A substantial work receiving its premiere recording here is Pietà, the first part of a trilogy for solo instruments and orchestra by German composer Christian Jost (born 1963) – the others being Dies Irae (trombone) and Lux Aeterna (saxophone). Written in 2004, Pietà has a dual purpose – as the name for ancient paintings of the Virgin Mary cradling the crucified Jesus, and as a memorial for the jazz composer and multi-instrumentalist Chet Baker. Its character is that of a Requiem, and the tempo is predominantly slow, but within this Jost creates an interesting structure and some sensitively treated melodic material. The symmetrical design of the long, single movement span is pointed towards the slow central section. Though the solo part is improvisatory in character all its movements are carefully notated by Jost and beautifully played by Philippe Schartz, principal trumpeter of the BBC National Orchestra of Wales. Schartz successfully captures Baker’s lightly carefree spirit and slight restlessness, particularly in the sections requiring mutes, while Jac van Steen does very well to balance these passages in particular. The long phrases in the central section are moving, the strings occasionally circling with growing menace before falling back into line, and the end is a natural point of rest.

Harrison Birtwistle’s Endless Parade, one of his few works thus far for soloist and orchestra, also receives an excellent performance. Demanding virtuosity and versatility, the piece finds both in ample supply from Schartz, from the pinpointed high fanfares to the burbling, pianissimo lows. There is a clear sense of line and perspective here, so that as the composer moves to different viewpoints of the parade in question, Schartz captures every variance in the sound. The orchestra (strings) is excellent too, so too Chris Stock on vibraphone, while Chandos does a fine job in capturing the 24 solo string parts in the middle foreground.
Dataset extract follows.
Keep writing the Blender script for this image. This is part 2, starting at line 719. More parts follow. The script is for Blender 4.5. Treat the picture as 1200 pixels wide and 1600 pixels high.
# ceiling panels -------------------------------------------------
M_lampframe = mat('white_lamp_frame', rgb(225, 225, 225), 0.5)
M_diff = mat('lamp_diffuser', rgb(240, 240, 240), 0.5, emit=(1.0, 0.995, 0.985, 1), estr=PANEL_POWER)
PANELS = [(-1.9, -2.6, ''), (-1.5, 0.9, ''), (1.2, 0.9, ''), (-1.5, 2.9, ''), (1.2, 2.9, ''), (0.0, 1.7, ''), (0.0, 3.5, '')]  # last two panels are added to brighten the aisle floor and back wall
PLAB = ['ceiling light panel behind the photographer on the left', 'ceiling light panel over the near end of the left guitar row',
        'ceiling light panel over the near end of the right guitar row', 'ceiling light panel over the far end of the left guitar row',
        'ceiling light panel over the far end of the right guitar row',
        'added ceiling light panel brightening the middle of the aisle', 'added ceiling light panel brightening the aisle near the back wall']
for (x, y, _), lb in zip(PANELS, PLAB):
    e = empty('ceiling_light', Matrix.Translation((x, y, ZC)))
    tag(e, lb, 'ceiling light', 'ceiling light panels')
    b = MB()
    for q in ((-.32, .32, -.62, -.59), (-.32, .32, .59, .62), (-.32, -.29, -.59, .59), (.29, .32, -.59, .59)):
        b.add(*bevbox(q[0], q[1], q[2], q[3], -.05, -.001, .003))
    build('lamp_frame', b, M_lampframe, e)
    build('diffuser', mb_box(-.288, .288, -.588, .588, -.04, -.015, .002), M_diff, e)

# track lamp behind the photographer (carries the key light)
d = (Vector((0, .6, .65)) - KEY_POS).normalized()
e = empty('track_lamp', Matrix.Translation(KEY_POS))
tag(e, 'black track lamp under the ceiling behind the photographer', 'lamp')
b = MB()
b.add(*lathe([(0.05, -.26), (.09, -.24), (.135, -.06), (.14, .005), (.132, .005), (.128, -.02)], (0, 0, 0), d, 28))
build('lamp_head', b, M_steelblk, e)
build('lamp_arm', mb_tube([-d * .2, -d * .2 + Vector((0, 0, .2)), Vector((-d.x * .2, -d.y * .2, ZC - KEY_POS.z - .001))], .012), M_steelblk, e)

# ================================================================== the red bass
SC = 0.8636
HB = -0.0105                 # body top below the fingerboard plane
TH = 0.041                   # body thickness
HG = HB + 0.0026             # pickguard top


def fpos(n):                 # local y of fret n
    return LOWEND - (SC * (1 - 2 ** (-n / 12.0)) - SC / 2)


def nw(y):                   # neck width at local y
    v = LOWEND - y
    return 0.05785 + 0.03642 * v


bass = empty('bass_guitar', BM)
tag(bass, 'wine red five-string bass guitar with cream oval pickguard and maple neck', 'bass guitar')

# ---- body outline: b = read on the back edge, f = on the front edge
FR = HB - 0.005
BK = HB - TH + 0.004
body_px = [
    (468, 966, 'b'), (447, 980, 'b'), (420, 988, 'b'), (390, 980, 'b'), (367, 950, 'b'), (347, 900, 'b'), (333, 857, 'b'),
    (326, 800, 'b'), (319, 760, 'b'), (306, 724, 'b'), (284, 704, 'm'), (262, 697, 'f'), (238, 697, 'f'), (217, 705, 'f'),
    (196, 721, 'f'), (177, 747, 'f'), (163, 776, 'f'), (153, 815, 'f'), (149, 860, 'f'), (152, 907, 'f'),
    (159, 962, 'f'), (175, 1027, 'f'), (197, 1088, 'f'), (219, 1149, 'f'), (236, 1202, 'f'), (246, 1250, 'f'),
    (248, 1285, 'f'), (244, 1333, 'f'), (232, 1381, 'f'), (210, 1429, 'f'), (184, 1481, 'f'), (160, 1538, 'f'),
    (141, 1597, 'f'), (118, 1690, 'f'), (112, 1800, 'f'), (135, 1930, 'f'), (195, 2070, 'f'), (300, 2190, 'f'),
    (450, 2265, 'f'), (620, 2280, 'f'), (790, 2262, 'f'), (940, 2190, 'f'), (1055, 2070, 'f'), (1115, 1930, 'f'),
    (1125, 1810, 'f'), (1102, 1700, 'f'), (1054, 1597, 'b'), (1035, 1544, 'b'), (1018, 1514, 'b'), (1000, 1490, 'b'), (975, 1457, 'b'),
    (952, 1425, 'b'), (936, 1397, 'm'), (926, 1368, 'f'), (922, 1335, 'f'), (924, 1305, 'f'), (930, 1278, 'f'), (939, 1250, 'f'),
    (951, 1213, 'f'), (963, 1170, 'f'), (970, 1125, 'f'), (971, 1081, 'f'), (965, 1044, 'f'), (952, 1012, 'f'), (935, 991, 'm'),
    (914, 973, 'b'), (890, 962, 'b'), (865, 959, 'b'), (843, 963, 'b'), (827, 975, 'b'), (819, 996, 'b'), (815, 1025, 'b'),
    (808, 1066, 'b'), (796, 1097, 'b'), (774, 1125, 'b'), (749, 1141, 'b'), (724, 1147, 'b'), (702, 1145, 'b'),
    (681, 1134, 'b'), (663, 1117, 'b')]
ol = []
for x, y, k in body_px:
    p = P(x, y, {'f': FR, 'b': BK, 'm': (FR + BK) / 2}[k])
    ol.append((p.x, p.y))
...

After these two relative heavyweights, Kurt Roger’s First Concerto Grosso comes as something of a stylistic jolt, yet not an unpleasant one. Austrian Roger (1895-1966) pays clear homage to Haydn and, perhaps more obviously, the solo part of Bach’s Second Brandenburg Concerto, and his distinctive motifs and counterpoint lend this piece an instantaneous charm. The features of this premiere recording are a bright first movement, giving way a more solemn Adagio, the emotional centre of the piece, with plangent strings taking a more prominent role. The fugal finale has plenty of energy, generated by its counterpoint. Of minor consequence is the final cadence, less affirmative than it might have been.

Following this is the 1972 edition (with a new cadenza by Timofei Dokshitser) of the increasingly popular Trumpet Concerto by the Armenian composer Alexander Arutiunian (born 1920). While an obvious parallel can be drawn to Shostakovich’s writing for trumpet in his Piano Concerto No.1 (Opus 35), Arutiunian also references Tchaikovsky in occasional bursts of romanticism. With strong thematic material the job for the performers is made that much easier, and Schartz tucks into his part with relish, while Jac van Steen and the orchestra enjoy the motoric faster music and their exchanges with the soloist.

“Trumpet Renaissance” proves a fascinating collection of styles and approaches to writing for the instrument, as well as being extremely well played and recorded.